When the New York Times broke the story in July 2017, the Trump administration released a statement suggesting the gathering was about an obscure Russian adoption policy, not a meeting to get information obtain damaging information on his Democratic opponent.

In a series of tweets Sunday, the president acknowledged the meeting “was to get information on an opponent, totally legal and done all the time in politics – and it went nowhere.”

“Fake News reporting, a complete fabrication, that I am concerned about the meeting my wonderful son, Donald, had in Trump Tower,” Trump tweeted.

It has been widely reported that special counsel Robert Mueller was investigating whether the meeting constituted collusion with Russia. 

The question becomes: Was it illegal to meet with a foreign political operative to get dirt on a political opponent?

NPR reports that campaign finance laws prohibits foreign nationals from “directly or indirectly, make a contribution or a donation of money or other thing of value.” 

“Hard to see how there is not a serious case here of solicitation.
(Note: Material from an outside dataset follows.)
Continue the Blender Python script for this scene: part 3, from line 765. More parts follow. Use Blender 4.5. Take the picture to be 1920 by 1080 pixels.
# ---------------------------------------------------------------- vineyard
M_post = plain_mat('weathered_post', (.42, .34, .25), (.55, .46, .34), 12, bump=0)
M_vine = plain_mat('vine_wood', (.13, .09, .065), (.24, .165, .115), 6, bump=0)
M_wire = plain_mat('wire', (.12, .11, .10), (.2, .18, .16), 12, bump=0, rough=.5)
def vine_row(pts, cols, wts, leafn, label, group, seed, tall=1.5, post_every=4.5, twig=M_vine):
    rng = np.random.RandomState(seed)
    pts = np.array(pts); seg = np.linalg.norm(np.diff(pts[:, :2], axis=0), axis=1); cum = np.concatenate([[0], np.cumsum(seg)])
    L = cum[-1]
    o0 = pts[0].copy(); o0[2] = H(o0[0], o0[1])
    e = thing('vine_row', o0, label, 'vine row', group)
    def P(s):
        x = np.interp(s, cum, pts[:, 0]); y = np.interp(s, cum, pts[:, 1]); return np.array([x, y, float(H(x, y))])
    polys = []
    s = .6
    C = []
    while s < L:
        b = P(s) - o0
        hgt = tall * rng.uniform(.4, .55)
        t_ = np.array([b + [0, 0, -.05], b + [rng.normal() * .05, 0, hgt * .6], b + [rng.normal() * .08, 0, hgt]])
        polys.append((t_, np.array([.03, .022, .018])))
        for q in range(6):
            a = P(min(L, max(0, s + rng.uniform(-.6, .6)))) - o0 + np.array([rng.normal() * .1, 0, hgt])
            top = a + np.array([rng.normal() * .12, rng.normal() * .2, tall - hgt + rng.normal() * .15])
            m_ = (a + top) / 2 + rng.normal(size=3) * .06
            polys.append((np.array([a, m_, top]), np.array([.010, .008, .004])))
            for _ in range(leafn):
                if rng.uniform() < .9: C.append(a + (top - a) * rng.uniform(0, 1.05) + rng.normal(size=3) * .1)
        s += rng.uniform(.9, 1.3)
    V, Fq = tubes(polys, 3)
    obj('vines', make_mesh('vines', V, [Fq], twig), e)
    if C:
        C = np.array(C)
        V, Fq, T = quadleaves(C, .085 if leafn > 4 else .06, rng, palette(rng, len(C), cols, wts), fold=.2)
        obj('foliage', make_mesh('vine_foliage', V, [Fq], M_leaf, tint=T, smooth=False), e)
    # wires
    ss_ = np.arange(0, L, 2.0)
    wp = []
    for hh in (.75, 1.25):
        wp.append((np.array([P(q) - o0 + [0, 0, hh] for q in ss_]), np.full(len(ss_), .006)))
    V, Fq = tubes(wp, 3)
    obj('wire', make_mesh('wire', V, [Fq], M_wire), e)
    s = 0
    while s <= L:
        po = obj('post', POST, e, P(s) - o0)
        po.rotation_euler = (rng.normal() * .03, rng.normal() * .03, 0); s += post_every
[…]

Trump Jr. appears to have knowledge of the foreign source and is asking to see it,” Rick Hasen, a campaign finance law expert wrote on his blog last year. “Such information can be considered a ‘thing of value’ for purposes of the campaign finance law.”

NPR’s Brian Naylor reported that if Trump was aware of the meeting in advance, “or cast doubt on denials by Trump and Trump Jr., it would be a dramatic addition to Mueller’s investigation into Russian election interference in the 2016 presidential race and possible collusion by the Trump campaign.”